For the longer trails there is a lot of walking involved, so be sure to wear comfortable clothing and sturdy shoes.

Guests can also take a tour bus through part of the park as well as a water-taxi across one of the lakes.

Staying in the Park

There are 4 hotels and 2 campsites located in Plitvice Park, but you also have a good choice of inexpensive private accommodation if you stay in Rastovaca, a small village within the park, or Korana, a small village 6km (3.7 miles) north of the main entrance. You can also stay in nearby Grabovac, which is only 12km (7.5 miles) north of the park. Many residents around the park run hostels that are usually cheaper than a hotel room.

Getting to Plitvice

The closest airport is Zagreb airport, about 140 km (86 miles) away.

By Bus:

It takes 2 1/2 to 3 hours by bus from either Zagreb (to the North) or Zadar (to the South). There are about a dozen buses per day from Zagreb but somewhat fewer from Zadar.

Both the Zagreb Bus Station and the Zadar bus station post daily schedules to and from Plitvice. You cannot reserve seats on buses, so be sure to arrive at the station with plenty of time to get a seat.

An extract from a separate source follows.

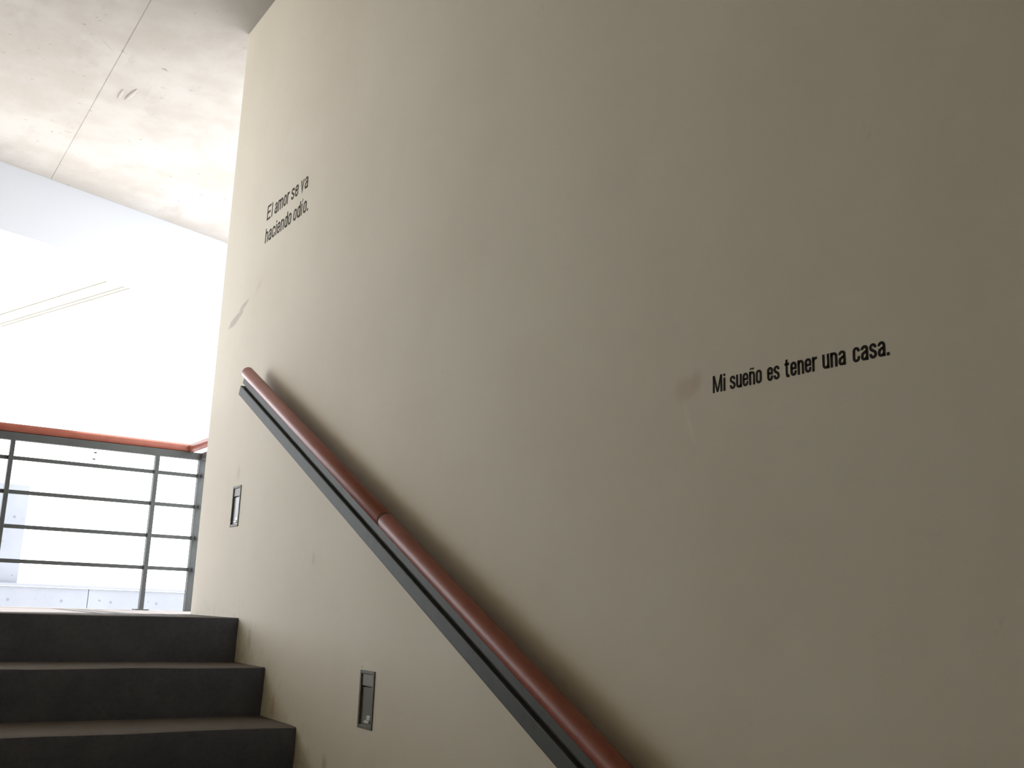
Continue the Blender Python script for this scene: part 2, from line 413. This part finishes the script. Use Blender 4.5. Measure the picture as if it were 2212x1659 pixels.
# ---------------------------------------------------------------- step lights let into the wall
def step_light(n_, label, mid):
    y0, y1, z0, z1 = n_; cz = (z0 + z1) / 2
    t = thing('step_light', label, 'wall light', (0, (y0 + y1) / 2, z0), 'recessed step lights along the stair')
    fw = 0.006; e = 0.004
    b = bmesh.new()
    for a in ((y0 - e, y0 + fw, z0 - e, z1 + e), (y1 - fw, y1 + e, z0 - e, z1 + e), (y0 + fw, y1 - fw, z0 - e, z0 + fw), (y0 + fw, y1 - fw, z1 - fw, z1 + e)):
        box(-0.0035, 0.012, *a, 0.0012, 1, b)
    obj('frame', b, 'frame', t)
    b = bmesh.new()
    g_ = 0.001
    box(0.048, 0.053, y0 + g_, y1 - g_, z0 + g_, z1 - g_, 0, 1, b)
    for a in ((y0 + g_, y0 + 0.004, z0 + g_, z1 - g_), (y1 - 0.004, y1 - g_, z0 + g_, z1 - g_), (y0 + 0.004, y1 - 0.004, z0 + g_, z0 + 0.004), (y0 + 0.004, y1 - 0.004, z1 - 0.004, z1 - g_)):
        box(0.012, 0.048, *a, 0, 1, b)
    obj('housing', b, 'inner', t)
    obj('glass_pane', box(0.004, 0.008, y0 + 0.006, y1 - 0.006, z0 + 0.006, mid - 0.003), 'glass', t)
    obj('cover_plate', box(0.001, 0.008, y0 + 0.006, y1 - 0.006, mid + 0.001, z1 - 0.006, 0.001, 1), 'plate', t)
    obj('baffle', box(0.010, 0.046, y0 + 0.005, y1 - 0.005, mid - 0.002, mid + 0.002), 'inner', t)
    # glints at the foot of the glass, put in as small pale blocks
    b = bmesh.new()
    for (ya, yb, za, zb_) in ((0.25, 0.62, 0.012, 0.019), (0.15, 0.42, 0.021, 0.034)):
        box(-0.001, 0.0055, y0 + (y1 - y0) * ya, y0 + (y1 - y0) * yb, z0 + za, z0 + zb_, 0.002, 2, b)
    obj('glint', b, 'glint', t)
    obj('lamp_bulb', tube([(0.032, y0 + 0.012, z0 + 0.024), (0.032, y1 - 0.012, z0 + 0.024)], 0.008, 14, 0.003), 'beam', t, True)
step_light(niches[0], 'slim recessed step light near the wall end, above the top step', 0.500)
step_light(niches[1], 'slim recessed step light lower down the wall beside the dark steps', -0.170)

# ---------------------------------------------------------------- lettering: glyphs drawn as strokes (cap height 1)
s_ = 0.135; h_ = s_ / 2; XH = 0.77
def arc(cx, cy, rx, ry, a0, a1, n=6):
    return [(cx + rx * math.cos(math.radians(a0 + (a1 - a0) * i / n)), cy + ry * math.sin(math.radians(a0 + (a1 - a0) * i / n))) for i in range(n + 1)]
def glyph(ch):
    w = 0.42; a, b = h_, w - h_; t, o = XH - h_, h_; c = w / 2; rx = c - a; ry = 0.14
    top_ = lambda f=180, g_=0, x=c: arc(x, t - ry, rx, ry, f, g_)
    bot_ = lambda f=180, g_=360, x=c: arc(x, o + ry, rx, ry, f, g_)
    if ch == 'o': return w, [top_() + bot_(0, -180) + [(a, t - ry)]]
    if ch in 'nñ':
        r = [[(a, 0), (a, XH)], [(a, t - ry * 1.1)] + top_()[1:] + [(b, 0)]]
        if ch == 'ñ': r.append([(0.07, 0.87), (0.13, 0.93), (0.2, 0.92), (0.25, 0.89), (0.3, 0.89), (0.36, 0.95)])
        return w, r
    if ch == 'u': return w, [[(b, 0), (b, XH)], [(a, XH), (a, o + ry)] + bot_(180, 360)[1:-1] + [(b, o + ry * 1.1)]]
    if ch == 'h': return w, [[(a, 0), (a, 1)], [(a, t - ry * 1.1)] + top_()[1:] + [(b, 0)]]
    if ch == 'm':
        d = b - a
        return w + d, [[(a, 0), (a, XH)], [(a, t - ry * 1.1)] + top_()[1:] + [(b, 0)], [(b, t - ry * 1.1)] + top_(180, 0, c + d)[1:] + [(b + d, 0)]]
    if ch == 'r': return 0.31, [[(a, 0), (a, XH)], [(a, t - 0.2)] + arc(a + 0.17, t - 0.17, 0.17, 0.15, 165, 90, 4) + [(0.31, XH - h_ * 1.0)]]
    if ch == 'e': return w, [[(a, 0.41), (b, 0.41), (b, t - ry)] + top_(0, 180)[1:] + [(a, o + ry)] + bot_()[1:] + [(b, 0.28)]]
    if ch == 'c': return w, [[(b, 0.52), (b, t - ry)] + top_(0, 180)[1:] + [(a, o + ry)] + bot_()[1:] + [(b, 0.29)]]
    if ch == 'a': return w, [[(a, 0.55), (a, t - ry)] + top_()[1:] + [(b, 0)], [(b, 0.46), (c + 0.02, 0.42), (a + 0.03, 0.35), (a, 0.26), (a, o + 0.11)] + arc(c - 0.02, o + 0.11, rx - 0.02, 0.11, 180, 300, 5)[1:] + [(b, 0.16)]]
    if ch == 's': return w, [[(b, 0.54), (b, t - ry)] + top_(0, 180)[1:] + [(a, 0.54), (a + 0.04, 0.46), (b - 0.04, 0.33), (b, 0.26), (b, o + ry)] + arc(c, o + ry, rx, ry, 0, -180)[1:] + [(a, 0.25)]]
    if ch == 't': return 0.32, [[(0.13, 0.96), (0.13, 0.16), (0.15, 0.09), (0.2, 0.06), (0.31, 0.055)], [(0.0, XH - h_ * .9), (0.31, XH - h_ * .9)]]
    if ch == 'i': return s_, [[(h_, 0), (h_, XH)], [(h_, 0.86), (h_, 1.0)]]
    if ch == 'í': return 0.2, [[(h_, 0), (h_, XH)], [(h_ - 0.01, 0.85), (h_ + 0.10, 1.03)]]
    if ch == 'l': return s_, [[(h_, 0), (h_, 1)]]
    if ch == 'd': return w, [[(b, 0), (b, 1)], [(b, t - ry)] + top_(0, 180) + bot_() + [(b, t - ry)]]
    if ch == 'v': return w, [[(h_ * .9, XH), (c, 0.03), (w - h_ * .9, XH)]]
    if ch == 'E': return 0.42, [[(h_, 0), (h_, 1)], [(h_, 1 - h_ * .85), (0.42, 1 - h_ * .85)], [(h_, 0.52), (0.38, 0.52)], [(h_, h_ * .85), (0.42, h_ * .85)]]
    if ch == 'M': return 0.66, [[(h_, 0), (h_, 1)], [(0.66 - h_, 0), (0.66 - h_, 1)], [(h_ + 0.01, 1), (0.33, 0.03)], [(0.65 - h_, 1), (0.33, 0.03)]]
    if ch == '.': return s_ * 1.1, [[(h_ * 1.1, 0), (h_ * 1.1, 0.16)]]
def stroke(b, pts, wdt, f, x0, x1):
    """thick polyline: mitred quads, extruded from the wall"""
    P = [Vector(p) for p in pts]; P = [p for i, p in enumerate(P) if i == 0 or (p - P[i - 1]).length > 1e-5]
    L, R = [], []
    for i, p in enumerate(P):
        d0 = (p - P[i - 1]).normalized() if i else None
        d1 = (P[i + 1] - p).normalized() if i < len(P) - 1 else None
        closed = (P[0] - P[-1]).length < 1e-4
        if d0 is None: d0 = (P[-1] - P[-2]).normalized() if closed else d1
        if d1 is None: d1 = (P[1] - P[0]).normalized() if closed else d0
        n0 = Vector((-d0.y, d0.x)); n1 = Vector((-d1.y, d1.x)); mm = (n0 + n1)
        mm = mm.normalized() if mm.length > 0.05 else n0
        k = wdt / 2 / max(0.45, mm.dot(n0))
        L.append(p + mm * k); R.append(p - mm * k)
    fr = [(b.verts.new(f(l, x1)), b.verts.new(f(r, x1)), b.verts.new(f(l, x0)), b.verts.new(f(r, x0))) for l, r in zip(L, R)]
    for A, B in zip(fr, fr[1:]):
        b.faces.new((A[0], A[1], B[1], B[0])); b.faces.new((A[0], B[0], B[2], A[2])); b.faces.new((A[1], A[3], B[3], B[1]))
    A = fr[0]; b.faces.new((A[0], A[2], A[3], A[1])); A = fr[-1]; b.faces.new((A[0], A[1], A[3], A[2]))
def lettering(label, lines, ink='ink'):
    y, z = lines[0][1][0][0], lines[0][2]
    t = thing('wall_lettering', label, 'lettering', (0, y, z), 'sayings on the stair wall')
    for text, spans, z0, cap, sx in lines:
        for word, (ya, yb) in zip(text.split(' '), spans):
            gs = [glyph(ch) for ch in word]; gap = 0.075
            tot = sum(g_[0] for g_ in gs) + gap * (len(gs) - 1)
            k = (ya - yb) / tot; x = 0.0
            for g_, ch in zip(gs, word):
                b = bmesh.new()
                for pl in g_[1]:
                    wd = s_ * (0.55 if (ch in 'ñí' and pl[0][1] > 0.8) else 0.8 if ch == 'M' and abs(pl[0][0] - pl[1][0]) > 0.1 else 1.1 if ch == '.' else 1.0)
                    q = k / cap
                    stroke(b, [(p[0] * q, p[1]) for p in pl], wd, lambda p, xx, x=x: (xx, ya - x * k - p.x * cap, z0 + p.y * cap), -0.0001, -0.0006)
                obj('letter', b, ink, t)
                x += g_[0] + gap
lettering('larger two line black saying about love high up near the wall end',
          [('El amor se va', ((4.150, 4.078), (4.055, 3.884), (3.862, 3.782), (3.757, 3.679)), 1.728, 0.069, 1),
           ('haciendo odío.', ((4.146, 3.838), (3.816, 3.656)), 1.619, 0.069, 1)], 'ink_blurred')
lettering('small one line black saying about having a house, right of the smudge',
          [('Mi sueño es tener una casa.', ((1.396, 1.362), (1.350, 1.269), (1.255, 1.226), (1.213, 1.140), (1.128, 1.079), (1.064, 0.992)), 0.4995, 0.0345, 1)])

# ---------------------------------------------------------------- outside
struct(obj('terrace_ground', box(-60, 60, 5.85, 90, -3.6, -3.4), 'ground'), 'pale terrace paving below the landing')
D8 = 8.0 * 1.0
def fac(u0, u1, n0, n1, z0, z1, bev=0.01): return prism(skew(u0, u1, n0, n1), z0, z1)
# offset of the opposite front from the beam line, in metres
n8 = (Vector((0.681, 16.17)) - A0).dot(nd)
def uu(x, y): return (Vector((x, y)) - A0).dot(ud)
ue = uu(0.964, 16.263); uj = uu(1.968, 16.593)
ob = thing('opposite_building', 'pale raw concrete building seen through the guardrail bars', 'building', (1.0, 16.4, -3.4))
edges = [uj - 4 * 3.2, uj - 3 * 3.2, uj - 2 * 3.2, uj - 3.2, uj, uj + 3.2, uj + 6.4]
for a, b_ in zip(edges, edges[1:]):
    pn = obj('concrete_panel', prism(skew(a + 0.006, b_ - 0.006, n8, n8 + 0.25), -3.4, 0.16), 'facade', ob)
    for q in (0.12, 0.37, 0.62, 0.87):
        c = A0 + ud * (a + 3.2 * q) + nd * (n8 - 0.001)
        bb = tube([(c.x, c.y, -0.03), (c.x + nd.x * 0.004, c.y + nd.y * 0.004, -0.03)], 0.022, 10)
        obj('tie_hole', bb, 'hole', pn)
obj('coping', prism(skew(edges[0], edges[-1], n8 - 0.03, n8 + 0.3), 0.166, 0.205), 'facade', ob)
col = obj('column', prism(skew(ue - 1.6, ue, n8 + 0.12, n8 + 0.6), 0.205, 1.62), 'facade', ob)
for q in (0.17, 0.45, 0.73, 1.01):
    for zz in (1.15,):
        c = A0 + ud * (ue - q) + nd * (n8 + 0.119)
        obj('tie_hole', tube([(c.x, c.y, zz), (c.x + nd.x * 0.004, c.y + nd.y * 0.004, zz)], 0.022, 10), 'hole', col)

Also, be sure to specify if you are on an express or direct bus, as local buses can make dozens of stops along the way and can double your estimated travel time.

By Car:

The national park is about 2 hours driving time from either Zagreb or Zadar. Make sure you have a clear idea of where you are going. Some towns can be miles apart and asking for directions could be hard if you don't speak the language.